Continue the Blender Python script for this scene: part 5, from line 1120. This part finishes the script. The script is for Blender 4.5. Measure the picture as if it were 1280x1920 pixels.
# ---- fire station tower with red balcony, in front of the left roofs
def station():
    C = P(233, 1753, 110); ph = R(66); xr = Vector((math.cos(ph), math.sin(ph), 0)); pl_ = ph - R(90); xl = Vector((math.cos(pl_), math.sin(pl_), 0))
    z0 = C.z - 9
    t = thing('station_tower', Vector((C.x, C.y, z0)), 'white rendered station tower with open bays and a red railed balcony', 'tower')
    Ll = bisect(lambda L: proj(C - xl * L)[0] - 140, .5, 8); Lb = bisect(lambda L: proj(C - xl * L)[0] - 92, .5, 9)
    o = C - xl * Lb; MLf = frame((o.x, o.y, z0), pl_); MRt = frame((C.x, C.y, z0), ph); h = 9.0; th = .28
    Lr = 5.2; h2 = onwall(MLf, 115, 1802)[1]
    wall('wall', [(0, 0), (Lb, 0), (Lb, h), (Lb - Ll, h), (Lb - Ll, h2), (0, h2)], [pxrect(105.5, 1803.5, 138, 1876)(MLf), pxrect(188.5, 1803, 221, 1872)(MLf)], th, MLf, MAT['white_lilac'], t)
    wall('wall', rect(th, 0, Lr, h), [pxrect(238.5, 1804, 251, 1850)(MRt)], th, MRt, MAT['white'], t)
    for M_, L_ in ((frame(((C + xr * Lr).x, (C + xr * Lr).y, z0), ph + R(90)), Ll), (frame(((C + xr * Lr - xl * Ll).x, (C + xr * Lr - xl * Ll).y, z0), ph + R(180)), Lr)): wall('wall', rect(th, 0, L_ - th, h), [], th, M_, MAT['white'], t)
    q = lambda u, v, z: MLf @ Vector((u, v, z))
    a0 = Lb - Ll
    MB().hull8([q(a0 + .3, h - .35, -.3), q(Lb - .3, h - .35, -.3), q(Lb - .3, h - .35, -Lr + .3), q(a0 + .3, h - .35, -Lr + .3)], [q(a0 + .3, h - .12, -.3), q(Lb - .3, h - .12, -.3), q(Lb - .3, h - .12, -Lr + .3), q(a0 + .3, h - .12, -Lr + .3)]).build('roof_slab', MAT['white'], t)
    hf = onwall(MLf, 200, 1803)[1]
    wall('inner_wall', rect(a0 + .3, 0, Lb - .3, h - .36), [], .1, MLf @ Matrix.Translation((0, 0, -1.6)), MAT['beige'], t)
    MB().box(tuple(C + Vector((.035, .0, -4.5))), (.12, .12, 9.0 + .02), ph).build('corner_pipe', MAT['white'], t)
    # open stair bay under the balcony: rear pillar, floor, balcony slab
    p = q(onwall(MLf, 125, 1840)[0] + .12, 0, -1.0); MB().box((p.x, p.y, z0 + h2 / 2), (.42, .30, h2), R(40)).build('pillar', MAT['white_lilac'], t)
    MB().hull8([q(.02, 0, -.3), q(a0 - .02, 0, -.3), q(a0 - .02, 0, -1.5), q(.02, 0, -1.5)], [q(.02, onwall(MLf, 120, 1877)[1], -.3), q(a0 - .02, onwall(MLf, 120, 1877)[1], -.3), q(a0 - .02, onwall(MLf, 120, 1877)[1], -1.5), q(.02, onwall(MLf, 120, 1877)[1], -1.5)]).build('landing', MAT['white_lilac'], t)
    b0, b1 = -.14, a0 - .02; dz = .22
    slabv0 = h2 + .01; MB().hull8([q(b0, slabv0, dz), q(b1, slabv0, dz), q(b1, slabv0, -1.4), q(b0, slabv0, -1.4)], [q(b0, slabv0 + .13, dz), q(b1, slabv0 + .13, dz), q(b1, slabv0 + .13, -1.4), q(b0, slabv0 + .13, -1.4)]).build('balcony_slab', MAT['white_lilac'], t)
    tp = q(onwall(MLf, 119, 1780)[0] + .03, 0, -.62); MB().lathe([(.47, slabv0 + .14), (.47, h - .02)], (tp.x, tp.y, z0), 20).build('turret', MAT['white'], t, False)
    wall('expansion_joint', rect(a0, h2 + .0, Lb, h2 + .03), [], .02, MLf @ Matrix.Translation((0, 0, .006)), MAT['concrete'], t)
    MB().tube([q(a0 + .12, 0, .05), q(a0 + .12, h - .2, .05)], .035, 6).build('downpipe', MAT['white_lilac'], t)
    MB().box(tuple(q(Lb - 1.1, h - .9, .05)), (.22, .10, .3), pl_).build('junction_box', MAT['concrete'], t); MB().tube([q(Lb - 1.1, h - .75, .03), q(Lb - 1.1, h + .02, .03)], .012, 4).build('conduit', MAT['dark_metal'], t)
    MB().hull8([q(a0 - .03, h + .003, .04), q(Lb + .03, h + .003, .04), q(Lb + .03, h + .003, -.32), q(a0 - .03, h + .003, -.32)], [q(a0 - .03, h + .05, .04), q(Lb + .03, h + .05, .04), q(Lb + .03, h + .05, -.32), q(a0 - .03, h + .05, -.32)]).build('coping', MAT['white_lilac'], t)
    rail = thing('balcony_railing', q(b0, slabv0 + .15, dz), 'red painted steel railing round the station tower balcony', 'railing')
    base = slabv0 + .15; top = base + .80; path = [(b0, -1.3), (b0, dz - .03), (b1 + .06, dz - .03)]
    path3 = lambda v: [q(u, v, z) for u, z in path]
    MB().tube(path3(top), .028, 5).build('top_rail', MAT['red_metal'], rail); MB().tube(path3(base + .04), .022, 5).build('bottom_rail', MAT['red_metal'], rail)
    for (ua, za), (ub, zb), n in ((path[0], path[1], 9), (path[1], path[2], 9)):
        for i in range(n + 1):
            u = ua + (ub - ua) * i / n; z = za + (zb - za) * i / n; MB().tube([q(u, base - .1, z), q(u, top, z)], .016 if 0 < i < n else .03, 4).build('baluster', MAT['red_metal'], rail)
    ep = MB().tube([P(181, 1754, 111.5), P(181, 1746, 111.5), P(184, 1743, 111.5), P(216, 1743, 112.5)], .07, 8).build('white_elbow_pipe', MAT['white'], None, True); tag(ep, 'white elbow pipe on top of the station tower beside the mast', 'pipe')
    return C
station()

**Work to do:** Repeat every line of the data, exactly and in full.

**Response for this exercise:**
Continue the Blender Python script for this scene: part 5, from line 1120. This part finishes the script. The script is for Blender 4.5. Measure the picture as if it were 1280x1920 pixels.
# ---- fire station tower with red balcony, in front of the left roofs
def station():
    C = P(233, 1753, 110); ph = R(66); xr = Vector((math.cos(ph), math.sin(ph), 0)); pl_ = ph - R(90); xl = Vector((math.cos(pl_), math.sin(pl_), 0))
    z0 = C.z - 9
    t = thing('station_tower', Vector((C.x, C.y, z0)), 'white rendered station tower with open bays and a red railed balcony', 'tower')
    Ll = bisect(lambda L: proj(C - xl * L)[0] - 140, .5, 8); Lb = bisect(lambda L: proj(C - xl * L)[0] - 92, .5, 9)
    o = C - xl * Lb; MLf = frame((o.x, o.y, z0), pl_); MRt = frame((C.x, C.y, z0), ph); h = 9.0; th = .28
    Lr = 5.2; h2 = onwall(MLf, 115, 1802)[1]
    wall('wall', [(0, 0), (Lb, 0), (Lb, h), (Lb - Ll, h), (Lb - Ll, h2), (0, h2)], [pxrect(105.5, 1803.5, 138, 1876)(MLf), pxrect(188.5, 1803, 221, 1872)(MLf)], th, MLf, MAT['white_lilac'], t)
    wall('wall', rect(th, 0, Lr, h), [pxrect(238.5, 1804, 251, 1850)(MRt)], th, MRt, MAT['white'], t)
    for M_, L_ in ((frame(((C + xr * Lr).x, (C + xr * Lr).y, z0), ph + R(90)), Ll), (frame(((C + xr * Lr - xl * Ll).x, (C + xr * Lr - xl * Ll).y, z0), ph + R(180)), Lr)): wall('wall', rect(th, 0, L_ - th, h), [], th, M_, MAT['white'], t)
    q = lambda u, v, z: MLf @ Vector((u, v, z))
    a0 = Lb - Ll
    MB().hull8([q(a0 + .3, h - .35, -.3), q(Lb - .3, h - .35, -.3), q(Lb - .3, h - .35, -Lr + .3), q(a0 + .3, h - .35, -Lr + .3)], [q(a0 + .3, h - .12, -.3), q(Lb - .3, h - .12, -.3), q(Lb - .3, h - .12, -Lr + .3), q(a0 + .3, h - .12, -Lr + .3)]).build('roof_slab', MAT['white'], t)
    hf = onwall(MLf, 200, 1803)[1]
    wall('inner_wall', rect(a0 + .3, 0, Lb - .3, h - .36), [], .1, MLf @ Matrix.Translation((0, 0, -1.6)), MAT['beige'], t)
    MB().box(tuple(C + Vector((.035, .0, -4.5))), (.12, .12, 9.0 + .02), ph).build('corner_pipe', MAT['white'], t)
    # open stair bay under the balcony: rear pillar, floor, balcony slab
    p = q(onwall(MLf, 125, 1840)[0] + .12, 0, -1.0); MB().box((p.x, p.y, z0 + h2 / 2), (.42, .30, h2), R(40)).build('pillar', MAT['white_lilac'], t)
    MB().hull8([q(.02, 0, -.3), q(a0 - .02, 0, -.3), q(a0 - .02, 0, -1.5), q(.02, 0, -1.5)], [q(.02, onwall(MLf, 120, 1877)[1], -.3), q(a0 - .02, onwall(MLf, 120, 1877)[1], -.3), q(a0 - .02, onwall(MLf, 120, 1877)[1], -1.5), q(.02, onwall(MLf, 120, 1877)[1], -1.5)]).build('landing', MAT['white_lilac'], t)
    b0, b1 = -.14, a0 - .02; dz = .22
    slabv0 = h2 + .01; MB().hull8([q(b0, slabv0, dz), q(b1, slabv0, dz), q(b1, slabv0, -1.4), q(b0, slabv0, -1.4)], [q(b0, slabv0 + .13, dz), q(b1, slabv0 + .13, dz), q(b1, slabv0 + .13, -1.4), q(b0, slabv0 + .13, -1.4)]).build('balcony_slab', MAT['white_lilac'], t)
    tp = q(onwall(MLf, 119, 1780)[0] + .03, 0, -.62); MB().lathe([(.47, slabv0 + .14), (.47, h - .02)], (tp.x, tp.y, z0), 20).build('turret', MAT['white'], t, False)
    wall('expansion_joint', rect(a0, h2 + .0, Lb, h2 + .03), [], .02, MLf @ Matrix.Translation((0, 0, .006)), MAT['concrete'], t)
    MB().tube([q(a0 + .12, 0, .05), q(a0 + .12, h - .2, .05)], .035, 6).build('downpipe', MAT['white_lilac'], t)
    MB().box(tuple(q(Lb - 1.1, h - .9, .05)), (.22, .10, .3), pl_).build('junction_box', MAT['concrete'], t); MB().tube([q(Lb - 1.1, h - .75, .03), q(Lb - 1.1, h + .02, .03)], .012, 4).build('conduit', MAT['dark_metal'], t)
    MB().hull8([q(a0 - .03, h + .003, .04), q(Lb + .03, h + .003, .04), q(Lb + .03, h + .003, -.32), q(a0 - .03, h + .003, -.32)], [q(a0 - .03, h + .05, .04), q(Lb + .03, h + .05, .04), q(Lb + .03, h + .05, -.32), q(a0 - .03, h + .05, -.32)]).build('coping', MAT['white_lilac'], t)
    rail = thing('balcony_railing', q(b0, slabv0 + .15, dz), 'red painted steel railing round the station tower balcony', 'railing')
    base = slabv0 + .15; top = base + .80; path = [(b0, -1.3), (b0, dz - .03), (b1 + .06, dz - .03)]
    path3 = lambda v: [q(u, v, z) for u, z in path]
    MB().tube(path3(top), .028, 5).build('top_rail', MAT['red_metal'], rail); MB().tube(path3(base + .04), .022, 5).build('bottom_rail', MAT['red_metal'], rail)
    for (ua, za), (ub, zb), n in ((path[0], path[1], 9), (path[1], path[2], 9)):
        for i in range(n + 1):
            u = ua + (ub - ua) * i / n; z = za + (zb - za) * i / n; MB().tube([q(u, base - .1, z), q(u, top, z)], .016 if 0 < i < n else .03, 4).build('baluster', MAT['red_metal'], rail)
    ep = MB().tube([P(181, 1754, 111.5), P(181, 1746, 111.5), P(184, 1743, 111.5), P(216, 1743, 112.5)], .07, 8).build('white_elbow_pipe', MAT['white'], None, True); tag(ep, 'white elbow pipe on top of the station tower beside the mast', 'pipe')
    return C
station()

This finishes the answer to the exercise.